I wonder about this. Up until recently dominant networks were US native or backed by US companies (e.g. even Spotify for instance has a US office, is traded on the NY exchange and is backed by US cloud services) so we haven't seen what happens when a sheer foreign company gets a foothold in the market. Until Tiktok.

And as Tiktok is getting banned, I get the feeling any other foreign company reaching a dominant position with no US transparency would get the same treatment under national security or any other pretense, with US politicians opining that citizen data getting sucked away isn't acceptable. Especially as the foreign compnay's money doesn't land in their party's pockets the same Meta's or Alphabet's money does.
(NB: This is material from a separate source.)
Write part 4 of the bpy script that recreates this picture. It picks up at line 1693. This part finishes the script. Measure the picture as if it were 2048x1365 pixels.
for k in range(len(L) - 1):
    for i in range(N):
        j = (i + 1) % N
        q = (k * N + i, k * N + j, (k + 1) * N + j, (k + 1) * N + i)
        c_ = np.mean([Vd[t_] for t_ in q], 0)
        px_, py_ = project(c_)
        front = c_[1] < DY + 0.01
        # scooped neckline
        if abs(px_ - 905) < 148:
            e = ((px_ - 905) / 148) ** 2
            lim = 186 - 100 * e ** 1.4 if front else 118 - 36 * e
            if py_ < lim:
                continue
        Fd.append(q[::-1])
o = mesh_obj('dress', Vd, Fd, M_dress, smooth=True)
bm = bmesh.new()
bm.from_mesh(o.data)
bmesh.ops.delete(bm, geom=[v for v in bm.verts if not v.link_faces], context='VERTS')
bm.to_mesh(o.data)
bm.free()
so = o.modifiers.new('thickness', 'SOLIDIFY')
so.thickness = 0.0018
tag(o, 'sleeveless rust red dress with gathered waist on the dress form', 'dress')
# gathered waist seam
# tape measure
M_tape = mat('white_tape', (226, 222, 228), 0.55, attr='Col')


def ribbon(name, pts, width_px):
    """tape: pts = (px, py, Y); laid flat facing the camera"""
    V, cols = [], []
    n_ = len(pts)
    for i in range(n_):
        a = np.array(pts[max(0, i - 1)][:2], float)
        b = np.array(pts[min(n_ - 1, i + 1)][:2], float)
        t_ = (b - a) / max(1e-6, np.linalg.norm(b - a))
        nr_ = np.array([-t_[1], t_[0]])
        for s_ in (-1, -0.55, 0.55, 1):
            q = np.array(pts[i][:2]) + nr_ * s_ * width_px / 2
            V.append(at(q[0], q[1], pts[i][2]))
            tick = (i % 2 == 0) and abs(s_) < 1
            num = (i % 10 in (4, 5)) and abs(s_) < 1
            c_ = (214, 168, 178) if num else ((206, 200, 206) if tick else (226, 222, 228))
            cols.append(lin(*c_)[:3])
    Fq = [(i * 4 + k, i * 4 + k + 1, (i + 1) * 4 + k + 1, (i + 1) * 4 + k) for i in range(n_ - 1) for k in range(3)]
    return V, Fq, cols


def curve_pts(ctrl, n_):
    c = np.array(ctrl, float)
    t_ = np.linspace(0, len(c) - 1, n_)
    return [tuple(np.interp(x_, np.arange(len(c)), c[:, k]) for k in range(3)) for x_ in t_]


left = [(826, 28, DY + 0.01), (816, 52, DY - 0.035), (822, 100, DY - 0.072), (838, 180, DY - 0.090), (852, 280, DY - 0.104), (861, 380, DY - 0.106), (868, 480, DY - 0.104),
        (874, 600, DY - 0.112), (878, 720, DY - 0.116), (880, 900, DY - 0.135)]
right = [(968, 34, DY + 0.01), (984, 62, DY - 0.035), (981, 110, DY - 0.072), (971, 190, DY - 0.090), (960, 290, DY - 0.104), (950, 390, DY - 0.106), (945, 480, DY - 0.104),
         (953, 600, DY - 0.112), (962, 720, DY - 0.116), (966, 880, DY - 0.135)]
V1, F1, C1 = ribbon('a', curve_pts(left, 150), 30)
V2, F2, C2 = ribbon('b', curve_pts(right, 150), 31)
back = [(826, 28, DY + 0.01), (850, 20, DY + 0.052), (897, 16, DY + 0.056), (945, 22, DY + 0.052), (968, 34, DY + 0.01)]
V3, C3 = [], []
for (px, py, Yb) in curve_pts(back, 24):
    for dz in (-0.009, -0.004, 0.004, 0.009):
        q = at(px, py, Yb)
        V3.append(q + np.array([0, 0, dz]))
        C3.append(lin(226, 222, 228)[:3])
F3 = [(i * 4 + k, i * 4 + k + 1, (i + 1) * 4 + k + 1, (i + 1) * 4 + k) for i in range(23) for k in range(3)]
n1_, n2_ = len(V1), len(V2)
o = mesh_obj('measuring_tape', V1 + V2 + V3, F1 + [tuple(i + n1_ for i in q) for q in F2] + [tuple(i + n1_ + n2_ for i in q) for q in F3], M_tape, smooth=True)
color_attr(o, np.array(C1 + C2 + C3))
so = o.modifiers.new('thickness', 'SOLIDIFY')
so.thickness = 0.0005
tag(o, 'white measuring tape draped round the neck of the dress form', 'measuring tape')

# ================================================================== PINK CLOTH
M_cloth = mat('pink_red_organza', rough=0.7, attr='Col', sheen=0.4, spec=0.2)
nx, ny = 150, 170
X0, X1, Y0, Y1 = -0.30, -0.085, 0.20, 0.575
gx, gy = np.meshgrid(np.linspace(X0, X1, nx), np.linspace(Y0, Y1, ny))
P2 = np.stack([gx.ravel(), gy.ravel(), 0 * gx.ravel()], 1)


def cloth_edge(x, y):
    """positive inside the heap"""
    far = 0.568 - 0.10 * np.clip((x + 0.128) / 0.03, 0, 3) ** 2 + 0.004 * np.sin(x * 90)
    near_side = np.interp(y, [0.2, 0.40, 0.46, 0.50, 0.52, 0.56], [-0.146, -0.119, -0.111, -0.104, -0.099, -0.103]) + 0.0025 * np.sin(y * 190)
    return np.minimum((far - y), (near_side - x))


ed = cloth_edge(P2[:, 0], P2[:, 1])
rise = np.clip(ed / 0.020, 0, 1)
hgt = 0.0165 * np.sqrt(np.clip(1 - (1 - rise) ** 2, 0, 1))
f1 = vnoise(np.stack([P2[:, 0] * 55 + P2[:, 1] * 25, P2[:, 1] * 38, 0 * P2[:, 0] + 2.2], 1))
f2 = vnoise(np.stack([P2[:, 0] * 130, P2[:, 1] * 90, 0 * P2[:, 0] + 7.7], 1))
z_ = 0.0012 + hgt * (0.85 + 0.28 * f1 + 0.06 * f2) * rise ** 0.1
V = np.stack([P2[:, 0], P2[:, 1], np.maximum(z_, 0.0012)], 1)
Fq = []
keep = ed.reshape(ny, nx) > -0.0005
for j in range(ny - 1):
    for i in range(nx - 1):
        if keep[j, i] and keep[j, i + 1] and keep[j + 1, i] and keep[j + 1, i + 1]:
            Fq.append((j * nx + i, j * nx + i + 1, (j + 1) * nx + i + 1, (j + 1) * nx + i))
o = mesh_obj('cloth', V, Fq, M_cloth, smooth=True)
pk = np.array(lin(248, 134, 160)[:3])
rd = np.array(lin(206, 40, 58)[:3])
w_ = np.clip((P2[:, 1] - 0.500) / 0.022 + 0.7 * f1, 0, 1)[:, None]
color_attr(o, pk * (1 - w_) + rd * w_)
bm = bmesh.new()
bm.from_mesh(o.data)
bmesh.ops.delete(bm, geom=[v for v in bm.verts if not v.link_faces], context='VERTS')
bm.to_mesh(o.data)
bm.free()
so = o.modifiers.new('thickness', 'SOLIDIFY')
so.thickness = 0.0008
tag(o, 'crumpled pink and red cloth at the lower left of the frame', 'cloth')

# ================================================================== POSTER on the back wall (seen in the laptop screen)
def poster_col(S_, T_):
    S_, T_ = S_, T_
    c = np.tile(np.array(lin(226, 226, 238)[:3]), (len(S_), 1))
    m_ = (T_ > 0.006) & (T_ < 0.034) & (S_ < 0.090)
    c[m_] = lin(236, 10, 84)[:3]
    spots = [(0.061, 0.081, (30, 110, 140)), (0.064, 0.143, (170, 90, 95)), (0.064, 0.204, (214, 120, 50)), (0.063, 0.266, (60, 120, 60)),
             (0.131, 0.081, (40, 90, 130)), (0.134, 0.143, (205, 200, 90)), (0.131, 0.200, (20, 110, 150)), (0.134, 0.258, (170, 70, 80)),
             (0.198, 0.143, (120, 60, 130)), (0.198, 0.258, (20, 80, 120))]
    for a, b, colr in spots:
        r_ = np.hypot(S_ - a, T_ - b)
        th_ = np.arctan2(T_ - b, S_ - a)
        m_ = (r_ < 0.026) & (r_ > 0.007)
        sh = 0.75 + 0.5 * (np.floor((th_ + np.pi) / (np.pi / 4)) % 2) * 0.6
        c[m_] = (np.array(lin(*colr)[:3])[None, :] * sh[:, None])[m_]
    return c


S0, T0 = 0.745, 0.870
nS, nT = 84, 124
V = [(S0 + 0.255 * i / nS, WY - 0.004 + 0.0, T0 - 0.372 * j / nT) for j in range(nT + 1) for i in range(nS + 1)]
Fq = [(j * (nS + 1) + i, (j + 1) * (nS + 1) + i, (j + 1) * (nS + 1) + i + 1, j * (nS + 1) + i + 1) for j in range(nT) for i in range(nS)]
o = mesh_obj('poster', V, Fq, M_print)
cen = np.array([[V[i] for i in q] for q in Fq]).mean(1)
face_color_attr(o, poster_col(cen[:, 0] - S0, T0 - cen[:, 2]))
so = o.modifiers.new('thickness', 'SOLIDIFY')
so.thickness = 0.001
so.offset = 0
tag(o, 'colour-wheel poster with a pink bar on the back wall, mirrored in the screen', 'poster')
Except the US still wouldn’t have achieved reciprocity by banning tiktok. China can and does already enact whatever protectionist policies they want including against non tech.

Lets take your auto example: China imposes a 40% tariff on US vehicles, which is extremely high. The US only recently hiked their tariffs against Chinese vehicles to 27%. https://ustr.gov/about-us/policy-offices/press-office/press-...

Isn't reciprocity usually applied to tariffs? Hence why bilateral free trade deals need to be struck.
I thought that only authoritarian regimes are blocking foreign medias and that’s a bad thing. At least that’s sth US was preaching. It seems freedom of press or free market is only good when it serves you.

Not really discovering anything new here. Just showing that countries only use values at their convenience.